Repeat the entire listing exactly as written.

*Collected material*.
►

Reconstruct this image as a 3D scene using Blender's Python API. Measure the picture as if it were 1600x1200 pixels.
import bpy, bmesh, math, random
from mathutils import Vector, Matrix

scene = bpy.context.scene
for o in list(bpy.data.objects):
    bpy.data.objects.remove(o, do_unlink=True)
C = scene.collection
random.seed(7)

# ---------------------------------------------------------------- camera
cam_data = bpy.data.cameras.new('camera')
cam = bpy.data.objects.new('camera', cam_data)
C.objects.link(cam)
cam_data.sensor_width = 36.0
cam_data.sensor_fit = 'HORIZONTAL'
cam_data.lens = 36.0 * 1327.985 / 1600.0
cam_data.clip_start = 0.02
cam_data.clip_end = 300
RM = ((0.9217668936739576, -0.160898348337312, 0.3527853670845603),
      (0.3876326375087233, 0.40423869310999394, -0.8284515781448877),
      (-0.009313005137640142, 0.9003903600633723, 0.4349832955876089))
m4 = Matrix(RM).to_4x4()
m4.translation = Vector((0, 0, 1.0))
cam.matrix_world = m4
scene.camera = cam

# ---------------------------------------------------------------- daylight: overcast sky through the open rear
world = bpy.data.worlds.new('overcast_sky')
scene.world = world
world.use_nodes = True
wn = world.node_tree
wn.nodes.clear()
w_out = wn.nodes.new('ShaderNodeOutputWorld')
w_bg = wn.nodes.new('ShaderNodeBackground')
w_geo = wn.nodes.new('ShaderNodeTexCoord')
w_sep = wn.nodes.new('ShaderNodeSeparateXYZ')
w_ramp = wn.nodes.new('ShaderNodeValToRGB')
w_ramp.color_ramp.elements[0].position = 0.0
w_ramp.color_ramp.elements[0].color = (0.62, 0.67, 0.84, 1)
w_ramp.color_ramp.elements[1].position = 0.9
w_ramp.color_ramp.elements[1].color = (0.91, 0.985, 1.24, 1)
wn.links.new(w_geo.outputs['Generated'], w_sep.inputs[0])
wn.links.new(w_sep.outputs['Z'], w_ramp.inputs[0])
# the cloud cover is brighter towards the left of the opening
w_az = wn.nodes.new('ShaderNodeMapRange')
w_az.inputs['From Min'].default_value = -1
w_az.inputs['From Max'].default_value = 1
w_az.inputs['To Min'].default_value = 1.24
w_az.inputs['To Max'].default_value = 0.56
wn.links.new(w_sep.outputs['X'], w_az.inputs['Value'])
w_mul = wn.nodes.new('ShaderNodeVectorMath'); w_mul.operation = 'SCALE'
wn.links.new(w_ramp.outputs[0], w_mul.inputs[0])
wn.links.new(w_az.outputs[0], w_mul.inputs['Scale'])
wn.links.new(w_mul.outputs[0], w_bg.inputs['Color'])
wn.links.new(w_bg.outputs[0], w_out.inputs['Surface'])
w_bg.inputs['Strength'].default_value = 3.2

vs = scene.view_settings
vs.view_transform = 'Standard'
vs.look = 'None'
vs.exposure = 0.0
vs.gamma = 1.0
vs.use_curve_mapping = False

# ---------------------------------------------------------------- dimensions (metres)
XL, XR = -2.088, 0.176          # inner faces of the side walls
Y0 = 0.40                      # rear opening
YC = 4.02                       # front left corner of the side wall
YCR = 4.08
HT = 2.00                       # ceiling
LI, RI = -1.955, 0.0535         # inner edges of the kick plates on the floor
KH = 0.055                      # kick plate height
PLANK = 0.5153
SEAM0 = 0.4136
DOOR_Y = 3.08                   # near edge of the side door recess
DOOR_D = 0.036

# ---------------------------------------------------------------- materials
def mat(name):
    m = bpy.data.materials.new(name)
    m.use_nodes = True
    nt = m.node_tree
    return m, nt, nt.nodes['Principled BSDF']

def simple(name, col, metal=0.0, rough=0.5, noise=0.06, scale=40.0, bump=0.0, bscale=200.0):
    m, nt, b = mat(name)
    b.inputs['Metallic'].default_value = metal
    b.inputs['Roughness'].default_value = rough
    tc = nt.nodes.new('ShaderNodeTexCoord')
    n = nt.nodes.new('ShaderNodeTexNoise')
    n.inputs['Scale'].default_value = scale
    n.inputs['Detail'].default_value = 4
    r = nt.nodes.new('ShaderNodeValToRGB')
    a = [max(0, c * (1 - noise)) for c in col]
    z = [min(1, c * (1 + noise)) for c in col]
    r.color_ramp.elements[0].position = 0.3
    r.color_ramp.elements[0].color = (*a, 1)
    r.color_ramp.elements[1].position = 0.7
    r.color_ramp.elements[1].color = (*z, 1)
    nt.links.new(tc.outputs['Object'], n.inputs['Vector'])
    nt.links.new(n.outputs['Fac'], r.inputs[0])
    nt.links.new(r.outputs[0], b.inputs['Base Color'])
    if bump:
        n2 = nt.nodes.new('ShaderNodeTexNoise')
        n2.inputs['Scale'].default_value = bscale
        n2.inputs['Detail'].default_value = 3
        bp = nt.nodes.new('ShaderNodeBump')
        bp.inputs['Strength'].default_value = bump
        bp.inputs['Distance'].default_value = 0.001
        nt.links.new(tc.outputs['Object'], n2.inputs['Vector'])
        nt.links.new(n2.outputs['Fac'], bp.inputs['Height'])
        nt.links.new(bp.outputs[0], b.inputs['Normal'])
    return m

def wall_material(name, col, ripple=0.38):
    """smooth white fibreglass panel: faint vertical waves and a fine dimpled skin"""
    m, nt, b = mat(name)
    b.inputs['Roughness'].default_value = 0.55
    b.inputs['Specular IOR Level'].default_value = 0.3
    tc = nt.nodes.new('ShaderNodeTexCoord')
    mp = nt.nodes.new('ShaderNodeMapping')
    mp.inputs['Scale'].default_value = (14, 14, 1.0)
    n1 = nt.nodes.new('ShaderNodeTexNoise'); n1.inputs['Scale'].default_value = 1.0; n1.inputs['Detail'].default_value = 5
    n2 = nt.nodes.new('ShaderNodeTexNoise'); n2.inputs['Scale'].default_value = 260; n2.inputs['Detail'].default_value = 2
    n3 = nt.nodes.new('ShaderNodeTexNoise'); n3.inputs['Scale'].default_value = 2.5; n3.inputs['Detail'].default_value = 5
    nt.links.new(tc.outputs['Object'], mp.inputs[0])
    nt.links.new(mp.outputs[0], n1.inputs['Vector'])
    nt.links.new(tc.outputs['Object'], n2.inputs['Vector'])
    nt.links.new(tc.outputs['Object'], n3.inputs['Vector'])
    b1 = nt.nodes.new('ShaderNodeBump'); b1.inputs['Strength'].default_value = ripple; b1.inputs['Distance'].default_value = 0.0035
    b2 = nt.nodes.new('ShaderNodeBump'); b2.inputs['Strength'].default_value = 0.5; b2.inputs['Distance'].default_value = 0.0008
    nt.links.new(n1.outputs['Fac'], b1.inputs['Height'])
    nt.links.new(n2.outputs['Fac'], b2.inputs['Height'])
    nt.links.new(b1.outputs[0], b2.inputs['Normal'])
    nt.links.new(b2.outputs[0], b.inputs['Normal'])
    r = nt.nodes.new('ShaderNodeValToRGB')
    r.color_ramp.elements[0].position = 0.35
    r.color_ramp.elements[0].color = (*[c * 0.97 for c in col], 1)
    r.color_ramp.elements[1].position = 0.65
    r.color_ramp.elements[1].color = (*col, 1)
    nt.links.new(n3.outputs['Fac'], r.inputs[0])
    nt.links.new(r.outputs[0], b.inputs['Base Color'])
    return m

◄

*Exercise answer*.
Reconstruct this image as a 3D scene using Blender's Python API. Measure the picture as if it were 1600x1200 pixels.
import bpy, bmesh, math, random
from mathutils import Vector, Matrix

scene = bpy.context.scene
for o in list(bpy.data.objects):
    bpy.data.objects.remove(o, do_unlink=True)
C = scene.collection
random.seed(7)

# ---------------------------------------------------------------- camera
cam_data = bpy.data.cameras.new('camera')
cam = bpy.data.objects.new('camera', cam_data)
C.objects.link(cam)
cam_data.sensor_width = 36.0
cam_data.sensor_fit = 'HORIZONTAL'
cam_data.lens = 36.0 * 1327.985 / 1600.0
cam_data.clip_start = 0.02
cam_data.clip_end = 300
RM = ((0.9217668936739576, -0.160898348337312, 0.3527853670845603),
      (0.3876326375087233, 0.40423869310999394, -0.8284515781448877),
      (-0.009313005137640142, 0.9003903600633723, 0.4349832955876089))
m4 = Matrix(RM).to_4x4()
m4.translation = Vector((0, 0, 1.0))
cam.matrix_world = m4
scene.camera = cam

# ---------------------------------------------------------------- daylight: overcast sky through the open rear
world = bpy.data.worlds.new('overcast_sky')
scene.world = world
world.use_nodes = True
wn = world.node_tree
wn.nodes.clear()
w_out = wn.nodes.new('ShaderNodeOutputWorld')
w_bg = wn.nodes.new('ShaderNodeBackground')
w_geo = wn.nodes.new('ShaderNodeTexCoord')
w_sep = wn.nodes.new('ShaderNodeSeparateXYZ')
w_ramp = wn.nodes.new('ShaderNodeValToRGB')
w_ramp.color_ramp.elements[0].position = 0.0
w_ramp.color_ramp.elements[0].color = (0.62, 0.67, 0.84, 1)
w_ramp.color_ramp.elements[1].position = 0.9
w_ramp.color_ramp.elements[1].color = (0.91, 0.985, 1.24, 1)
wn.links.new(w_geo.outputs['Generated'], w_sep.inputs[0])
wn.links.new(w_sep.outputs['Z'], w_ramp.inputs[0])
# the cloud cover is brighter towards the left of the opening
w_az = wn.nodes.new('ShaderNodeMapRange')
w_az.inputs['From Min'].default_value = -1
w_az.inputs['From Max'].default_value = 1
w_az.inputs['To Min'].default_value = 1.24
w_az.inputs['To Max'].default_value = 0.56
wn.links.new(w_sep.outputs['X'], w_az.inputs['Value'])
w_mul = wn.nodes.new('ShaderNodeVectorMath'); w_mul.operation = 'SCALE'
wn.links.new(w_ramp.outputs[0], w_mul.inputs[0])
wn.links.new(w_az.outputs[0], w_mul.inputs['Scale'])
wn.links.new(w_mul.outputs[0], w_bg.inputs['Color'])
wn.links.new(w_bg.outputs[0], w_out.inputs['Surface'])
w_bg.inputs['Strength'].default_value = 3.2

vs = scene.view_settings
vs.view_transform = 'Standard'
vs.look = 'None'
vs.exposure = 0.0
vs.gamma = 1.0
vs.use_curve_mapping = False

# ---------------------------------------------------------------- dimensions (metres)
XL, XR = -2.088, 0.176          # inner faces of the side walls
Y0 = 0.40                      # rear opening
YC = 4.02                       # front left corner of the side wall
YCR = 4.08
HT = 2.00                       # ceiling
LI, RI = -1.955, 0.0535         # inner edges of the kick plates on the floor
KH = 0.055                      # kick plate height
PLANK = 0.5153
SEAM0 = 0.4136
DOOR_Y = 3.08                   # near edge of the side door recess
DOOR_D = 0.036

# ---------------------------------------------------------------- materials
def mat(name):
    m = bpy.data.materials.new(name)
    m.use_nodes = True
    nt = m.node_tree
    return m, nt, nt.nodes['Principled BSDF']

def simple(name, col, metal=0.0, rough=0.5, noise=0.06, scale=40.0, bump=0.0, bscale=200.0):
    m, nt, b = mat(name)
    b.inputs['Metallic'].default_value = metal
    b.inputs['Roughness'].default_value = rough
    tc = nt.nodes.new('ShaderNodeTexCoord')
    n = nt.nodes.new('ShaderNodeTexNoise')
    n.inputs['Scale'].default_value = scale
    n.inputs['Detail'].default_value = 4
    r = nt.nodes.new('ShaderNodeValToRGB')
    a = [max(0, c * (1 - noise)) for c in col]
    z = [min(1, c * (1 + noise)) for c in col]
    r.color_ramp.elements[0].position = 0.3
    r.color_ramp.elements[0].color = (*a, 1)
    r.color_ramp.elements[1].position = 0.7
    r.color_ramp.elements[1].color = (*z, 1)
    nt.links.new(tc.outputs['Object'], n.inputs['Vector'])
    nt.links.new(n.outputs['Fac'], r.inputs[0])
    nt.links.new(r.outputs[0], b.inputs['Base Color'])
    if bump:
        n2 = nt.nodes.new('ShaderNodeTexNoise')
        n2.inputs['Scale'].default_value = bscale
        n2.inputs['Detail'].default_value = 3
        bp = nt.nodes.new('ShaderNodeBump')
        bp.inputs['Strength'].default_value = bump
        bp.inputs['Distance'].default_value = 0.001
        nt.links.new(tc.outputs['Object'], n2.inputs['Vector'])
        nt.links.new(n2.outputs['Fac'], bp.inputs['Height'])
        nt.links.new(bp.outputs[0], b.inputs['Normal'])
    return m

def wall_material(name, col, ripple=0.38):
    """smooth white fibreglass panel: faint vertical waves and a fine dimpled skin"""
    m, nt, b = mat(name)
    b.inputs['Roughness'].default_value = 0.55
    b.inputs['Specular IOR Level'].default_value = 0.3
    tc = nt.nodes.new('ShaderNodeTexCoord')
    mp = nt.nodes.new('ShaderNodeMapping')
    mp.inputs['Scale'].default_value = (14, 14, 1.0)
    n1 = nt.nodes.new('ShaderNodeTexNoise'); n1.inputs['Scale'].default_value = 1.0; n1.inputs['Detail'].default_value = 5
    n2 = nt.nodes.new('ShaderNodeTexNoise'); n2.inputs['Scale'].default_value = 260; n2.inputs['Detail'].default_value = 2
    n3 = nt.nodes.new('ShaderNodeTexNoise'); n3.inputs['Scale'].default_value = 2.5; n3.inputs['Detail'].default_value = 5
    nt.links.new(tc.outputs['Object'], mp.inputs[0])
    nt.links.new(mp.outputs[0], n1.inputs['Vector'])
    nt.links.new(tc.outputs['Object'], n2.inputs['Vector'])
    nt.links.new(tc.outputs['Object'], n3.inputs['Vector'])
    b1 = nt.nodes.new('ShaderNodeBump'); b1.inputs['Strength'].default_value = ripple; b1.inputs['Distance'].default_value = 0.0035
    b2 = nt.nodes.new('ShaderNodeBump'); b2.inputs['Strength'].default_value = 0.5; b2.inputs['Distance'].default_value = 0.0008
    nt.links.new(n1.outputs['Fac'], b1.inputs['Height'])
    nt.links.new(n2.outputs['Fac'], b2.inputs['Height'])
    nt.links.new(b1.outputs[0], b2.inputs['Normal'])
    nt.links.new(b2.outputs[0], b.inputs['Normal'])
    r = nt.nodes.new('ShaderNodeValToRGB')
    r.color_ramp.elements[0].position = 0.35
    r.color_ramp.elements[0].color = (*[c * 0.97 for c in col], 1)
    r.color_ramp.elements[1].position = 0.65
    r.color_ramp.elements[1].color = (*col, 1)
    nt.links.new(n3.outputs['Fac'], r.inputs[0])
    nt.links.new(r.outputs[0], b.inputs['Base Color'])
    return m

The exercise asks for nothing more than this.